Als dann 2013 die Anmeldung von Straßenbauprojekten für einen neuen Bundesverkehrswegeplan anstand, schickte Sachsen die Gröditzer Umgehung auch wieder als eins von zig Wunsch-Projekten ans Bundesverkehrsministerium nach Berlin. Mit einem Brief an Minister Alexander Dobrindt (CDU) warben der Gröditzer Bürgermeister und sein Amtskollege aus Elsterwerda 2015 noch einmal dafür, die Umfahrungen ihrer Städte als „vordringlich“ einzustufen. Bei den Elsterwerdaer Projekten hat das geklappt. Beim Gröditzer nicht.

Sachsens Verkehrsministerium findet die Absage des Bundes an die Gröditzer Umgehung und zwölf weitere Straßenbauprojekte im Freistaat unterdessen „akzeptabel“, da „die Zeit über diese Projekte hinweg gegangen ist.“ Was zumindest Stadtchef Reinicke etwas anders sieht. Zwar sei seine Stadt kein Nadelöhr. Aber die schnelle Erreichbarkeit sicherzustellen, sei immer ein Ziel gewesen. „Und Gröditz war auch immer vorn dran.“ Trotz der jüngsten Entscheidung des Bundes wolle er weiter dran bleiben an dem Thema, so Reinicke. Das letzte Wort sei in Sachen Umgehung noch nicht gesprochen.

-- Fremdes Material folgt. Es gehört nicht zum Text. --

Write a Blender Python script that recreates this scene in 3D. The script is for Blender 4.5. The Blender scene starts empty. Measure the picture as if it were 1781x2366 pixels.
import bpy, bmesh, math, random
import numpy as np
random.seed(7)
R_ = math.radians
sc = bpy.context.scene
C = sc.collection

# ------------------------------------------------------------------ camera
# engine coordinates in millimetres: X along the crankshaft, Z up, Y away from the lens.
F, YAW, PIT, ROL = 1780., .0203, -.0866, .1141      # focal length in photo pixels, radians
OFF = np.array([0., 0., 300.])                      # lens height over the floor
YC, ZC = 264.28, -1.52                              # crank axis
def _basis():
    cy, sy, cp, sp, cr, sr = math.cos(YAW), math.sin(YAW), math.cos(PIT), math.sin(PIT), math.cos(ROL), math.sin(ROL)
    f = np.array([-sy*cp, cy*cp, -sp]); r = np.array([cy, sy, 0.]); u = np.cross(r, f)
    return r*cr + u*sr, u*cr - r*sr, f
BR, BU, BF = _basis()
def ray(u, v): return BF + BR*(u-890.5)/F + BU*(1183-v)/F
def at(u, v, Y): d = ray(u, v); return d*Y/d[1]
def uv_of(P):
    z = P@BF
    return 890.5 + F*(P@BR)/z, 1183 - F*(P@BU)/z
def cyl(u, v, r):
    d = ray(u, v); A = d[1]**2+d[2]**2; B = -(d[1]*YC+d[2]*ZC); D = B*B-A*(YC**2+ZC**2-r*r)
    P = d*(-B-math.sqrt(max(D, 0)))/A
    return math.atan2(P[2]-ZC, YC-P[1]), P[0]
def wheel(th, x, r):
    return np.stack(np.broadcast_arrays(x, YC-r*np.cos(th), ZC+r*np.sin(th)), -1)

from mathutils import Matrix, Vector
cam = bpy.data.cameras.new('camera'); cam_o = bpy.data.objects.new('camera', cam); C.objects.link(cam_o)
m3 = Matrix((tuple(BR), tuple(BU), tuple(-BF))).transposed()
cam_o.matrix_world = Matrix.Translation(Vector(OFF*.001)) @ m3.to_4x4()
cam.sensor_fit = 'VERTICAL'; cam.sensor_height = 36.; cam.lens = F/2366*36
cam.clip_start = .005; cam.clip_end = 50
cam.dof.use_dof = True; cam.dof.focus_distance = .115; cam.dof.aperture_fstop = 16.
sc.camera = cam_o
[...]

Aber es gibt auch Gröditzer Stimmen, die von der Bundes-Entscheidung nicht sonderlich überrascht sind. Der Fraktionschef der Linken im Stadtrat, Ulrich Keil, zum Beispiel. Schon als Mitte der 1990er die B 169-Ortsdurchfahrt grundhaft ausgebaut wurde, sei den Gröditzern gesagt worden, dass dadurch die Chancen auf eine Umgehung schwinden würden, meint er. Anders als im engen Strehla (B 182) oder im viel befahrenen Glaubitz (B 98) fehle in Gröditz auch der Leidensdruck, findet der Linke. „Wir haben sicherlich weniger Verkehr und auch Ampeln und Radwege, die für Sicherheit an der Bundesstraße sorgen.“ Keil meint zudem, es sei nach dem jahrelangen Bauen im Osten jetzt wichtiger, Straßen und Brücken in den alten Ländern zu bauen. Dort sei die Infrastruktur teils arg reparaturbedürftig.